Frankie Rose’s Interstellar is, well, stellar for a number of reasons—her insistent percussion section being the most notable one. However, such on-the-nose forwardness is offset by the swathes of synth and echo that surrounds her vocals. The opening title track is a romp, but her vocals are noticeably masked behind effects, so much so that her lyrics are frequently unintelligible.

Her indie-rock sensibility is still fully intact, but she’s added something that, 16 years ago, Enya was successfully palling around to the housewife sect.

On her most famous album, The Memory of Trees, Enya’s voice is often pushed behind the swirling harp and string arrangements that serve as the backbone to her music. Because her lyrics were never vitally important, Enya developed a method of creating vocals that were contextual, layered and emotional, without having to necessarily worry about the audience being able to hear every word. Rose, for all her modern cache, essentially copies this approach on “Apples for the Sun.”

Which brings us to the queen of the 2012 hipster female sect: Claire Boucher of Grimes. This writer isn’t stupid enough to draw a direct lineage from Enya to Boucher—such insinuation is tenuous at best and outright wrong at worst. But the essential realities of the way Enya and Grimes operate is the same. While Grimes’ witch house explosion is based mostly off her insane danceability, there is a depth to her songwriting that bellies the opinion that she’s club music.

Then there are her atmospheric vocals.
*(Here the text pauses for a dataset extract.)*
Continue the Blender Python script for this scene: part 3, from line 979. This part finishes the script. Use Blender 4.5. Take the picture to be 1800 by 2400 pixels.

Boucher’s vocals more closely resemble Enya’s in content and execution than one might think. Take the breakout hit “Oblivion” and Enya’s most-oft referenced song, “Orinoco Flow.” While neither sonically resembles the other, there’s a narrative conceit that speaks to why Enya’s influence is more readily apparent these days: that conceit being that there’s one essential line of verse that needs to be understood, while the rest is either set dressing to a less-attuned listener or nuggets of gold to more interested parties. For Grimes, it’s “see you on a dark night,” which pretty well sums up the entire Grimes ethos on the fantastic Visions. For Enya, it’s “sail away,” accomplishing the same feat on The Memory of Trees.

While it’s not an exactly novel approach to songwriting, the focusing on one particular line, a tangential lineage can be drawn, essentially, from the 20-something grooving to Grimes at the Mercury Lounge and her mother, relaxing in Middle America. Grimes, like Enya, is noticing that mood and inflection matter more to her art than lyricism, which is potentially a large step forward for the singular girl making music. By aesthetically differentiating themselves from the riot grrls, or the singer-songwriters that bear their soul, Boucher and Rose have stepped onto a road set forth by an oft-forgotten contemporary pop idol, one that might lead to a trailblazing, atmospheric new way of looking at hip, female artists.